Re: Full Repentance for an Abortion

Posted: Tue Feb 16, 2016 2:24 am
by Eloisa M
I feel that I need to correct the above statement about the hate I have towards my dad. As I understand it at this present moment,I had a suppressed desire to kill him because not only he didn't love me he tried to kill me when I was 6, via shooting a gunfire at us. I hated him so much that I wanted to kill him too.This is the truth I now state.

Eloisa

Re: Full Repentance for an Abortion

Posted: Wed Feb 17, 2016 8:52 pm
by LisaQ
Hi Eloisa,

Thank you for your response. It has brought some more questions and also more clarity.

You mentioned aborting three boys was connected with your unhealed hatred towards your dad.
I did have the thought that part of the reason I aborted my female child was because of my unhealed anger/sadness with my mom. At the time, I didn't know it was a girl, but since then I feel I have connected with her. And it would make sense that I likely had extra fear around having a girl, because of all the pain it would have triggered.

I think the biggest issue for me now is to allow myself (as much as possible) to drop below the tendency to self punish or say "God will never forgive me" and really feel the deep grief and knowledge of how much harm I've created for my unborn child, her soulmate, my partner and myself. There seems to be sadness and repentance work in all of these areas. And ultimately, to repent to God for killing one of his precious souls.

As part of the process of healing, I've been shown pictures of what my daughter went through soon after her death: images of a lovely, bright soul crying in deep rejection and sadness, and feeling completely unvalued for her life. I deeply regret this action.
I've found it interesting that many of my own issues: low worth, being rejected by both parents, feeling not valued for who I was, were the exact issues that I helped create in this lovely soul that I aborted. :(

I do trust that as I long for God's full forgiveness around this event, all of the pain/grief/shame/remorse will fall away.

At this point, I am eager to assist others as I can to prevent more abortions, and I would love to help this child in the spirit world in whatever way I can assist her in becoming more happy and healed.

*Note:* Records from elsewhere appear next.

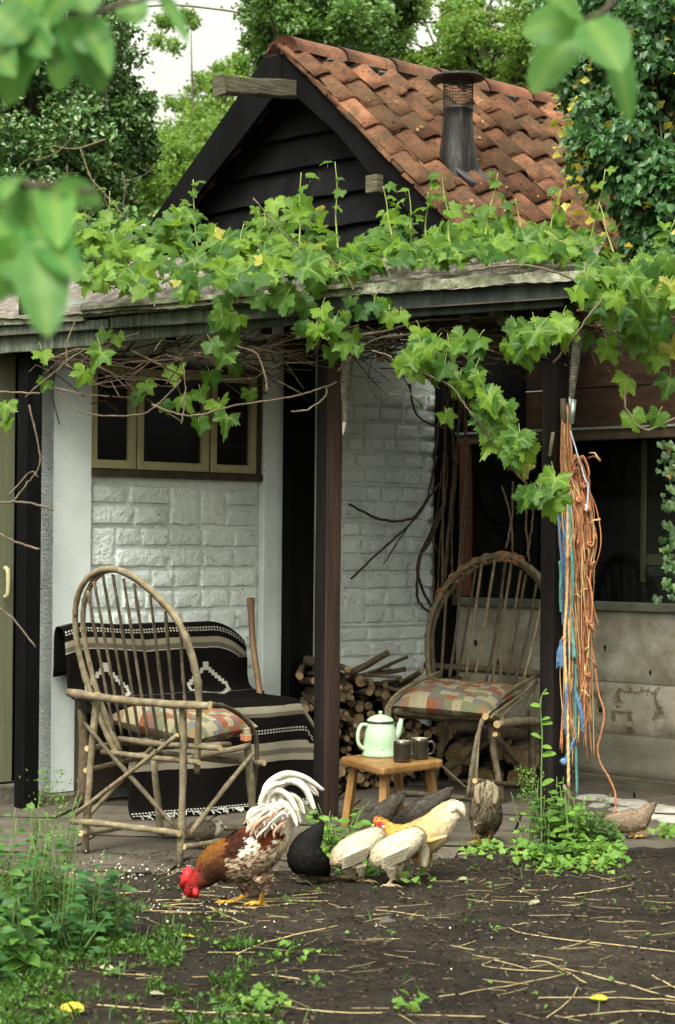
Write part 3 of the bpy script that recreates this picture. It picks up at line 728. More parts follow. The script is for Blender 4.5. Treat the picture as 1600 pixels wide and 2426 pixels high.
mb = MB(); mb.bar(FP.at(1380, 690) - FP.n * .03, FP.at(1380, 690) - FP.n * .03 + Vector((.5, 1.4, .12)), .04, .12); mb.build('side_beam', m_black, porch)
# ------------------------------------------------------------------ furniture materials
m_stick = surf('willow_bark', [(.2, (.066, .051, .030)), (.5, (.165, .132, .080)), (.8, (.28, .24, .165))], 26, .7, .5, 90, speck=(30, .63, (.045, .034, .02)), rand=.2)
m_stickd = surf('dark_twig_bark', [(.2, (.030, .023, .014)), (.5, (.080, .062, .038)), (.8, (.16, .130, .085))], 26, .75, .5, 90, speck=(30, .68, (.03, .022, .014)), rand=.2)
m_cut = surf('cut_wood', [(.3, (.34, .22, .09)), (.7, (.52, .38, .19))], 40, .8, .3, 90, rand=.2)
m_logbark = surf('log_bark', [(.2, (.035, .025, .016)), (.5, (.085, .062, .038)), (.8, (.15, .118, .075))], 30, .85, .7, 70, rand=.35)
m_logcut = surf('log_end', [(.2, (.08, .054, .027)), (.5, (.165, .112, .055)), (.8, (.28, .205, .11))], 30, .85, .3, 90, rand=.28)
def stick(nm, pts, r, parent, mat=None, n=8, wob=.05, cutmat=None, taper=1.0, label=None):
    pts = [Vector(p) for p in pts]
    if len(pts) == 2:
        a, b = pts; k = max(3, int((b - a).length / .07)); sag = (b - a).length * .012
        off = Vector((U(-1, 1), U(-1, 1), U(-1, 1))) * sag
        pts = [a.lerp(b, i / k) + off * math.sin(math.pi * i / k) + Vector((U(-1, 1), U(-1, 1), U(-1, 1))) * r * .10 for i in range(k + 1)]
    K = len(pts); r *= .92; rr = [r * (1 + (taper - 1) * i / (K - 1)) * U(.93, 1.08) for i in range(K)]
    for i in range(1, K - 1):
        if random.random() < .12: rr[i] *= 1.22                      # nodes where shoots were trimmed
    mb = MB(); mb.tube(pts, rr, n, wob=wob); mb.mi = [0] * (len(mb.f) - 2) + [1, 1]
    o = mb.build(nm, [mat or m_stick, cutmat or m_cut], parent, smooth=False)
    o.data.polygons.foreach_set('use_smooth', [True] * (len(mb.f) - 2) + [False, False])
    return o
# ------------------------------------------------------------------ bentwood chair at left, seen from behind
def z1(x, y): return (100 + .3827 * x, 1300 + .3827 * y)
A_, B_, C_ = G(201, 2019), G(425, 2052), G(383, 1985); D_ = B_ + (C_ - A_)
cu = (B_ - A_).normalized(); cv = (C_ - A_).normalized()
PBk, PRt, PLf, PFr = VPlane(A_, B_), VPlane(B_, D_), VPlane(A_, C_), VPlane(C_, D_)
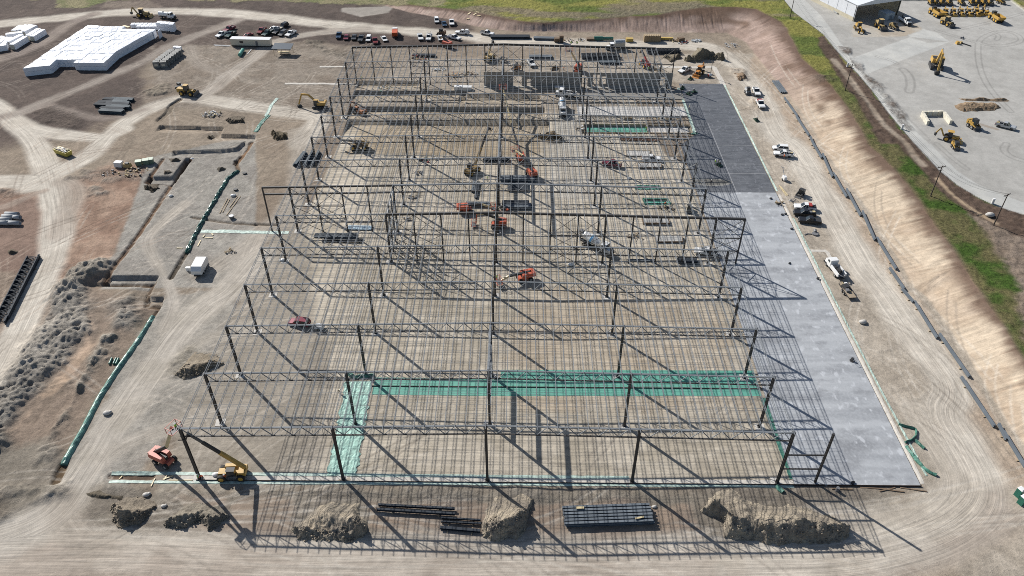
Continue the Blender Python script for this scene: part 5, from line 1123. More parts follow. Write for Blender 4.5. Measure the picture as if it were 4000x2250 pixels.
pile('20:1520,575 1560,535 1680,545 1700,592 1600,622', 2.4, 'low spoil heap beside the tall one at the far right', '958b79', '847a69', seed=16, rug=.5)
pile('02:1770,880 1850,780 1960,650 2160,670 2260,750 2000,870 1850,920', 1.1, 'low brown heap beside the left bays at the edge of the haul road', 'a79b8a', '958977', seed=18, rug=.4)
pile('01:1465,415 1600,400 1615,450 1540,485 1460,460', 1.3, 'small dark heap in front of the square cut pad', '766c5f', '5f574c', seed=20)
pile('01:2165,255 2220,215 2280,250 2200,292', 1.0, 'small grey heap on the pad near the crumpled green sheeting', '7e766a', '6a6359', seed=21)
pile('10:150,1350 230,1315 330,1330 300,1400 200,1425', 1.8, 'dark heap inside the bend of the haul road beside the frame', '7e7361', '6a604f', seed=22)
pile('00:2260,1205 2350,1165 2470,1180 2460,1240 2300,1245', 1.4, 'flat dark heap behind the stepped cut pads', '82786a', '6d6459', seed=23)
pile('01:70,1085 120,1050 195,1070 180,1110 80,1122', 1.1, 'small lone heap on the red earth at the left edge', '7e7263', '695f52', seed=24)
pile('01:1700,150 1800,135 1820,170 1720,190', 1.0, 'small heap on top of the square cut pad, rear one', '7d7467', '6a6257', seed=25)
pile('01:1640,270 1720,255 1740,290 1650,305', .8, 'small heap on top of the square cut pad, front one', '7d7467', '6a6257', seed=26)
pile('00:2070,1385 2130,1340 2160,1360 2110,1410', 1.2, 'dark narrow heap in front of the stepped cut pads', '665e52', '585046', seed=27)
pile('30:1925,995 2400,993 2435,1015 2380,1025 1980,1012', .9, 'single long windrow of tan gravel at the back of the yard', 'a58f76', '927e68', ZY, 28, 'gravel_windrow', .1, 1.2, 'gravel windrow')
pile('30:1860,1060 1930,1035 2270,1038 2340,1085 2280,1115 1960,1125 1900,1095', 1.5, 'wide heap of tan gravel windrows in front of the single one', 'ac967c', '927e68', ZY, 29, 'gravel_windrow', .5, 1.2, 'gravel windrow')
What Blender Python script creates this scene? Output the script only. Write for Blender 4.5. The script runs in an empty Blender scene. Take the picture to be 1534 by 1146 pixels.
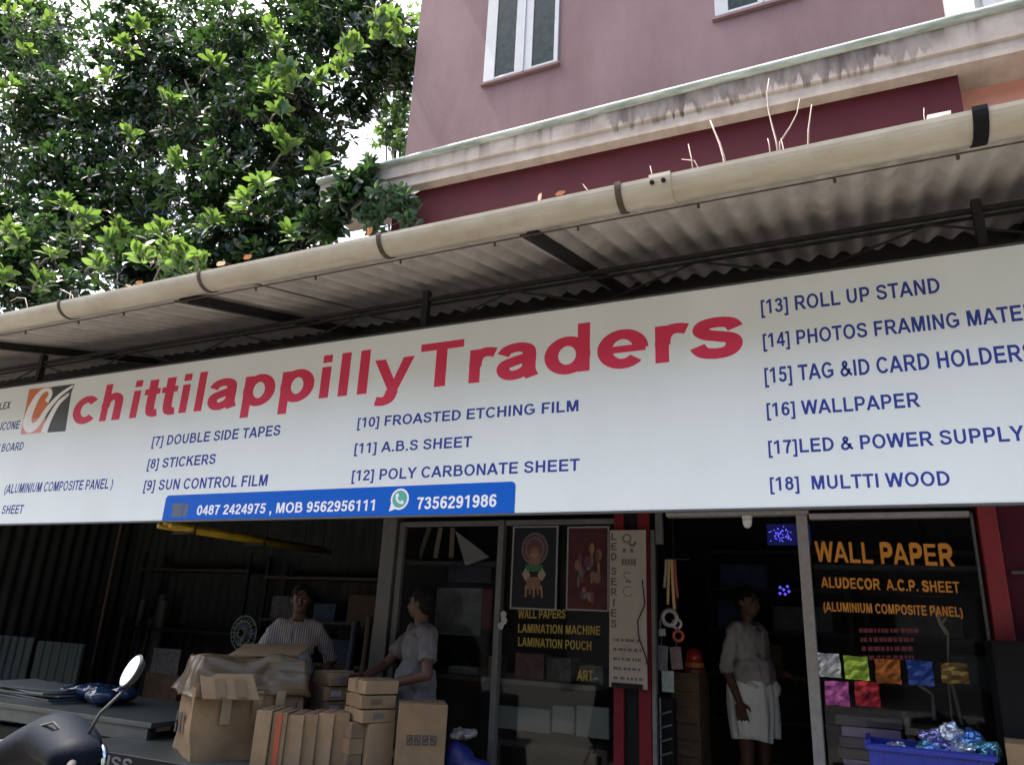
import bpy, bmesh, math, random
import numpy as np
from mathutils import Matrix, Vector, Euler, noise as mnoise
random.seed(7)
rng = np.random.default_rng(11)
R_ = math.radians
SC = bpy.context.scene
COL = SC.collection

# ------------------------------------------------------------------ camera
FPX, YAW, PITCH, ROLL = 1111.26, 0.448911, 0.315165, 0.047341
CAMZ = 1.5
def cam_axes():
    cy, sy, cp, sp = math.cos(YAW), math.sin(YAW), math.cos(PITCH), math.sin(PITCH)
    F = np.array([-sy*cp, cy*cp, sp]); r = np.array([cy, sy, 0.0]); u = np.cross(r, F)
    cr, sr = math.cos(ROLL), math.sin(ROLL)
    return r*cr + u*sr, -r*sr + u*cr, F
RX, UX, FX = cam_axes()
cd = bpy.data.cameras.new('camera'); cam = bpy.data.objects.new('camera', cd); COL.objects.link(cam)
cd.sensor_fit = 'HORIZONTAL'; cd.sensor_width = 36.0; cd.lens = 36.0*FPX/1534.0
cd.clip_start = 0.05; cd.clip_end = 2000
m = Matrix.Identity(4)
for i in range(3):
    m[i][0] = RX[i]; m[i][1] = UX[i]; m[i][2] = -FX[i]
m[2][3] = CAMZ
cam.matrix_world = m
SC.camera = cam

# ------------------------------------------------------------------ light
SUN = Vector((-0.42, -0.015, 0.90)).normalized()
w = bpy.data.worlds.new('World'); SC.world = w; w.use_nodes = True
nt = w.node_tree; bg = nt.nodes['Background']
sky = nt.nodes.new('ShaderNodeTexSky'); sky.sky_type = 'NISHITA'; sky.sun_disc = False
sky.sun_elevation = math.asin(SUN.z); sky.sun_rotation = math.atan2(SUN.x, SUN.y)
sky.dust_density = 6.0; sky.air_density = 0.9; sky.ozone_density = 0.2
nt.links.new(sky.outputs[0], bg.inputs[0]); bg.inputs[1].default_value = 0.15
sd = bpy.data.lights.new('sun', 'SUN'); sd.energy = 3.0; sd.angle = R_(0.5); sd.color = (1.0, 0.95, 0.86)
so = bpy.data.objects.new('sun', sd); COL.objects.link(so)
so.rotation_euler = SUN.to_track_quat('Z', 'Y').to_euler()
so.location = (-10, 0, 25)
SC.view_settings.view_transform = 'Standard'; SC.view_settings.look = 'None'
SC.view_settings.gamma = 1.0; SC.view_settings.exposure = 2.32
SC.cycles.use_denoising = True
SC.cycles.max_bounces = 10; SC.cycles.transparent_max_bounces = 12
SC.cycles.sample_clamp_indirect = 8

# ------------------------------------------------------------------ helpers
def P(px, py, Y):
    d = RX*(px-767)/FPX - UX*(py-573)/FPX + FX
    t = Y/d[1]
    return Vector((d[0]*t, Y, CAMZ + d[2]*t))
def PZ(px, py, z):
    d = RX*(px-767)/FPX - UX*(py-573)/FPX + FX
    t = (z-CAMZ)/d[2]
    return Vector((d[0]*t, d[1]*t, z))
def PX(px, py, Y): return P(px, py, Y).x

WM = {}
def link(o, parent=None):
    COL.objects.link(o)
    if parent is not None: o.parent = parent
    return o
def tag(o, label, cat=None, group=None, kind=None):
    if label: o['label'] = label
    if cat: o['category'] = cat
    if group: o['group'] = group
    if kind: o['kind'] = kind
    return o
def thing(name, label, cat, loc=(0, 0, 0), rz=0.0, group=None):
    o = bpy.data.objects.new(name, None); link(o)
    o.empty_display_size = 0.1
    o.location = loc; o.rotation_euler = (0, 0, rz)
    WM[o.name] = Matrix.Translation(Vector(loc)) @ Matrix.Rotation(rz, 4, 'Z')
    return tag(o, label, cat, group)
def root_inv(parent):
    while parent.parent is not None: parent = parent.parent
    return WM.get(parent.name, Matrix.Identity(4)).inverted()

class MB:
    def __init__(s): s.v = []; s.f = []; s.mi = []
    def add(s, verts, faces, mi=0):
        b = len(s.v); s.v += [tuple(x) for x in verts]
        for f in faces: s.f.append([b+i for i in f]); s.mi.append(mi)
        return s
    def box(s, c, d, rz=0.0, mi=0, rx=0.0, ry=0.0):
        M = Euler((rx, ry, rz)).to_matrix(); c = Vector(c); h = [x/2 for x in d]
        vs = [c + M @ Vector((sx*h[0], sy*h[1], sz*h[2])) for sx in (-1, 1) for sy in (-1, 1) for sz in (-1, 1)]
        return s.add(vs, [(0,1,3,2),(4,6,7,5),(0,4,5,1),(2,3,7,6),(0,2,6,4),(1,5,7,3)], mi)
    def bx(s, a, b, mi=0):
        return s.box([(a[i]+b[i])/2 for i in range(3)], [abs(b[i]-a[i]) for i in range(3)], mi=mi)
    def quad(s, pts, mi=0): return s.add(pts, [tuple(range(len(pts)))], mi)
    def bar(s, a, b, wd, ht=None, mi=0):
        a = Vector(a); b = Vector(b); ht = wd if ht is None else ht
        d = (b-a).normalized(); up = Vector((0,0,1)) if abs(d.z) < 0.95 else Vector((0,1,0))
        sx = d.cross(up).normalized(); sz = sx.cross(d).normalized()
        vs = [p + sx*wd/2*i + sz*ht/2*j for p in (a, b) for i, j in ((-1,-1),(1,-1),(1,1),(-1,1))]
        return s.add(vs, [(3,2,1,0),(4,5,6,7),(0,1,5,4),(1,2,6,5),(2,3,7,6),(3,0,4,7)], mi)
    def tube(s, pts, r, n=8, mi=0, cap=True, closed=False):
        pts = [Vector(p) for p in pts]; k = len(pts)
        rr = r if isinstance(r, (list, tuple)) else [r]*k
        ref = None; rings = []
        for i, p in enumerate(pts):
            if closed: t = (pts[(i+1) % k]-pts[i-1])
            else: t = pts[min(i+1, k-1)]-pts[max(i-1, 0)]
            t.normalize()
            if ref is None: ref = Vector((0,0,1)) if abs(t.z) < 0.9 else Vector((1,0,0))
            ref = (ref - t*ref.dot(t))
            if ref.length < 1e-5: ref = t.orthogonal()
            ref.normalize(); bi = t.cross(ref)
            rings.append([p + (ref*math.cos(2*math.pi*j/n) + bi*math.sin(2*math.pi*j/n))*rr[i] for j in range(n)])
        vs = [q for g in rings for q in g]; fs = []
        for i in range(k if closed else k-1):
            i2 = (i+1) % k
            for j in range(n): fs.append((i*n+j, i*n+(j+1) % n, i2*n+(j+1) % n, i2*n+j))
        if cap and not closed: fs += [tuple(range(n-1, -1, -1)), tuple(range((k-1)*n, k*n))]
        return s.add(vs, fs, mi)
    def ell(s, c, r, M=None, nu=14, nv=9, mi=0):
        c = Vector(c); vs = [c + (M @ Vector((0,0,r[2])) if M else Vector((0,0,r[2])))]
        for i in range(1, nv):
            a = math.pi*i/nv
            for j in range(nu):
                b = 2*math.pi*j/nu
                q = Vector((r[0]*math.sin(a)*math.cos(b), r[1]*math.sin(a)*math.sin(b), r[2]*math.cos(a)))
                vs.append(c + (M @ q if M else q))
        vs.append(c - (M @ Vector((0,0,r[2])) if M else Vector((0,0,r[2]))))
        fs = [(0, 1+j, 1+(j+1) % nu) for j in range(nu)]
        for i in range(nv-2):
            for j in range(nu):
                a = 1+i*nu; b = a+nu
                fs.append((a+j, b+j, b+(j+1) % nu, a+(j+1) % nu))
        l = len(vs)-1; a = 1+(nv-2)*nu
        fs += [(l, a+(j+1) % nu, a+j) for j in range(nu)]
        return s.add(vs, fs, mi)
    def cap(s, a, ra, b, rb, n=12):
        a = Vector(a); b = Vector(b); d = (b-a); L = d.length
        d = d/L if L > 1e-6 else Vector((0,0,1))
        pts = []; rr = []
        for k in range(4):
            t = math.pi/2*(k+0.15)/4; pts.append(a - d*ra*math.cos(t)); rr.append(ra*math.sin(t))
        pts.append(a); rr.append(ra); pts.append(b); rr.append(rb)
        for k in range(3, -1, -1):
            t = math.pi/2*(k+0.15)/4; pts.append(b + d*rb*math.cos(t)); rr.append(rb*math.sin(t))
        return s.tube(pts, rr, n)
    def lathe(s, prof, c=(0,0,0), n=20, mi=0):
        c = Vector(c); k = len(prof); vs = []
        for r, z in prof:
            for j in range(n):
                a = 2*math.pi*j/n; vs.append(c + Vector((r*math.cos(a), r*math.sin(a), z)))
        fs = [(i*n+j, i*n+(j+1) % n, (i+1)*n+(j+1) % n, (i+1)*n+j) for i in range(k-1) for j in range(n)]
        fs += [tuple(range(n-1, -1, -1)), tuple(range((k-1)*n, k*n))]
        return s.add(vs, fs, mi)
    def slab(s, poly, y, th, mi=0):
        """polygon in the XZ plane, front face at y, going back by th"""
        n = len(poly)
        a = sum(poly[i][0]*poly[(i+1) % n][1]-poly[(i+1) % n][0]*poly[i][1] for i in range(n))
        if a < 0: poly = poly[::-1]
        vs = [(x, y, z) for x, z in poly] + [(x, y+th, z) for x, z in poly]
        fs = [tuple(range(n)), tuple(range(2*n-1, n-1, -1))]
        fs += [(i, i+n, (i+1) % n+n, (i+1) % n) for i in range(n)]
        return s.add(vs, fs, mi)
    def extr(s, prof, x0, x1, prof2=None, mi=0, caps=True):
        """profile of (y,z) swept along X"""
        n = len(prof); p2 = prof2 or prof
        vs = [(x0, y, z) for y, z in prof] + [(x1, y, z) for y, z in p2]
        fs = [(i, (i+1) % n, (i+1) % n+n, i+n) for i in range(n)]
        if caps: fs += [tuple(range(n-1, -1, -1)), tuple(range(n, 2*n))]
        return s.add(vs, fs, mi)
    def mesh(s, name, inv=None):
        me = bpy.data.meshes.new(name)
        vs = s.v if inv is None else [tuple(inv @ Vector(v)) for v in s.v]
        me.from_pydata(vs, [], s.f); me.update()
        return me
    def build(s, name, mat, parent=None, smooth=False, bevel=0.0, label=None, local=False, recalc=False):
        inv = root_inv(parent) if (parent is not None and not local) else None
        me = s.mesh(name, inv)
        mats = mat if isinstance(mat, (list, tuple)) else [mat]
        for q in mats: me.materials.append(q)
        if len(mats) > 1: me.polygons.foreach_set('material_index', s.mi)
        if recalc or bevel:
            bm = bmesh.new(); bm.from_mesh(me)
            bmesh.ops.recalc_face_normals(bm, faces=bm.faces)
            if bevel:
                es = [e for e in bm.edges if len(e.link_faces) == 2 and e.calc_face_angle(0) > 0.6]
                bmesh.ops.bevel(bm, geom=es, offset=bevel, segments=2, profile=0.6, affect='EDGES', clamp_overlap=True)
            bm.to_mesh(me); bm.free()
        if smooth: me.polygons.foreach_set('use_smooth', [True]*len(me.polygons))
        o = bpy.data.objects.new(name, me); link(o, parent)
        if label: o['label'] = label
        return o

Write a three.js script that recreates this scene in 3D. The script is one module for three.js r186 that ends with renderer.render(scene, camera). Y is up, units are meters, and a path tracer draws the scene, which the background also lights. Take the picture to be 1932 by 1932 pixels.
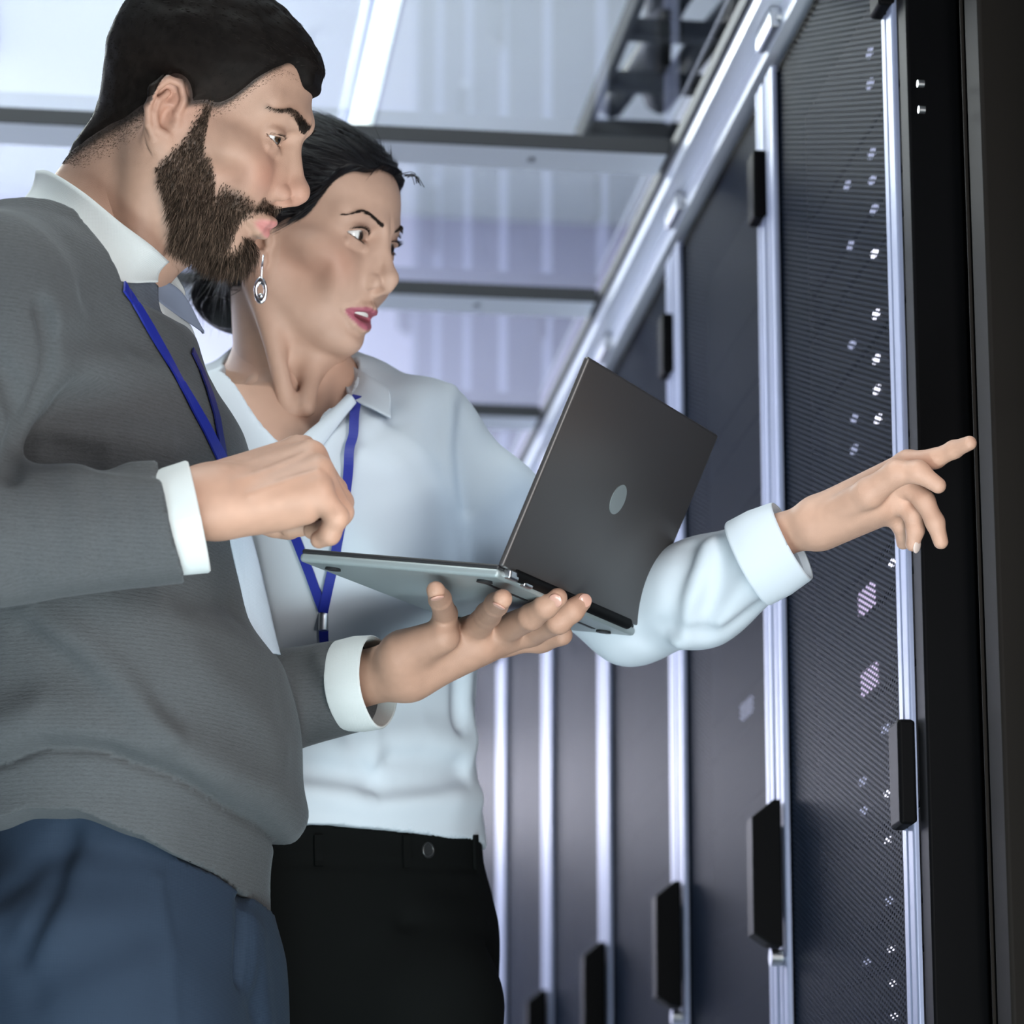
import * as THREE from 'three';
import { RoundedBoxGeometry } from 'three/addons/geometries/RoundedBoxGeometry.js';
import { mergeGeometries } from 'three/addons/utils/BufferGeometryUtils.js';
import { RectAreaLightUniformsLib } from 'three/addons/lights/RectAreaLightUniformsLib.js';

// ---------------------------------------------------------------- camera, light, exposure
const scene = new THREE.Scene();
const EYE = 0.62, FPX = 6298.2, PITCH = 0.2536, YAW = 0.1258, ROLL = 0.0032;   // crouching photographer, short telephoto tipped up
const camera = new THREE.PerspectiveCamera(2 * Math.atan(966 / FPX) * 180 / Math.PI, 1, 0.05, 60);
camera.position.set(0, EYE, 0);
camera.rotation.set(PITCH, -YAW, ROLL, 'YXZ');
camera.focus = 2.86; camera.userData.fStop = 6.8;
camera.updateMatrixWorld(true);
scene.background = new THREE.Color(0x05070a);
const renderer = new THREE.WebGLRenderer({ antialias: true });
renderer.toneMapping = THREE.LinearToneMapping;
renderer.toneMappingExposure = 1.0;
renderer.shadowMap.enabled = true;
RectAreaLightUniformsLib.init();

// lamps out of view, placed to light the pair, racks and hall: a glowing face with a light of its size just in front; fitting() builds the housing further down
const UNSEEN_LAMPS = [
  // name, label, position, look at, width, height, colour, light intensity, glow
  ['stand_work_light_unseen', 'unseen tall light on a black stand, placed to light the pair from the right', [0.585, 1.1, -1.7], [0.02, 1.38, -2.85], 0.12, 0.95, [1.0, 0.97, 0.94], 31, 6],  // out of view at the right, lights the faces and fronts
  ['floor_work_light_unseen', 'unseen black floor light aimed up to light the pair from below', [0.16, 0.28, -1.72], [0.06, 1.3, -2.85], 0.55, 0.4, [0.76, 0.96, 1.0], 15, 6],  // out of view below, placed to light the pair from underneath
  ['floor_work_light_unseen', 'unseen black floor light by the left rack row, lighting the man from below', [-0.5, 0.28, -1.6], [-0.1, 1.2, -2.7], 0.5, 0.4, [0.76, 0.95, 1.0], 9, 6],  // out of view on the left, lights the man from below
  ['unseen_aisle_strip_light', 'unseen thin light strip by the left roof rail, placed to light the right racks', [-0.86, 2.04, -5.6], [0.725, 1.75, -5.6], 3.8, 0.05, [0.8, 0.86, 1.0], 34, 6],  // out of view, brightens the right rack strips and rail
  ['unseen_aisle_end_light', 'unseen white light panel at the aisle end, placed to brighten the rack fronts', [-0.2, 2.02, -8.05], [0.3, 1.2, -3.0], 1.5, 0.26, [0.86, 0.86, 1.0], 13, 5],  // unseen behind the pair, placed for the highlights on the rack fronts
  ['unseen_hall_ceiling_light', 'unseen ceiling light panel on the left, placed to brighten the hall above the glass', [-0.9, 3.51, -6.6], [-0.9, 0, -6.6], 1.2, 1.2, [0.98, 1.0, 0.97], 38, 6],  // out of view, whitens the hall seen through the left panes
  ['unseen_hall_ceiling_light', 'unseen ceiling light panel nearer the viewer, placed to light the hall above the glass', [-0.5, 3.51, -2.6], [-0.5, 0, -2.6], 1.2, 1.2, [0.97, 1.0, 0.98], 16, 6],  // out of view, lights the near part of the hall from above
  ['unseen_hall_wall_light', 'unseen slim wall washer lamp placed to light the far hall wall', [-1.6, 3.42, -7.1], [-0.5, 2.6, -8.6], 1.3, 0.16, [0.95, 0.97, 1.0], 62, 6],  // out of view, placed to brighten the far hall wall
];
for (const [, , p, t, w, h, c, k] of UNSEEN_LAMPS) {
  const l = new THREE.RectAreaLight(new THREE.Color(...c), k, w, h);
  l.position.set(...p); l.lookAt(...t); scene.add(l);
}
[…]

Question: Does my full repentance depend on my daughter's complete and full forgiveness for the harm I created for her?

Lisa

Re: Full Repentance for an Abortion

Posted: Sun Jan 15, 2017 6:37 pm
by LisaQ
Hi all,

I want to share a few more experiences and insights I've gained over the last year since I originally posted this question about full repentance for an abortion.

I've been working through many emotional injuries this year related mostly to my mom and my dad. What I've noticed is sometimes I'll be in the middle of working through forgiveness emotions towards one or both of my parents, feeling the deep pain that they caused me, and suddenly I'll get an image of my daughter having had to suffer and experience the exact same emotions that I'm releasing. This naturally leads me to want to repent for the new layer of which I've become aware. As I peel the layers of the onion back, more moments of insight and awareness come to me regarding my reasons for aborting my child. It amazes me how many of my own different childhood injuries (including some of the deepest ones) coalesced in my decision.

I can't say that I'm done with the repentance process, but I do feel quite differently towards myself for having taken the life of my child. I don't immediately go into guilt/self-attack, but rather can talk about the act with sincerity and greater compassion for all of the reasons leading to this decision.

I hope this sharing may be of help to others who are engaging this process of repentance for aborting their child(ren).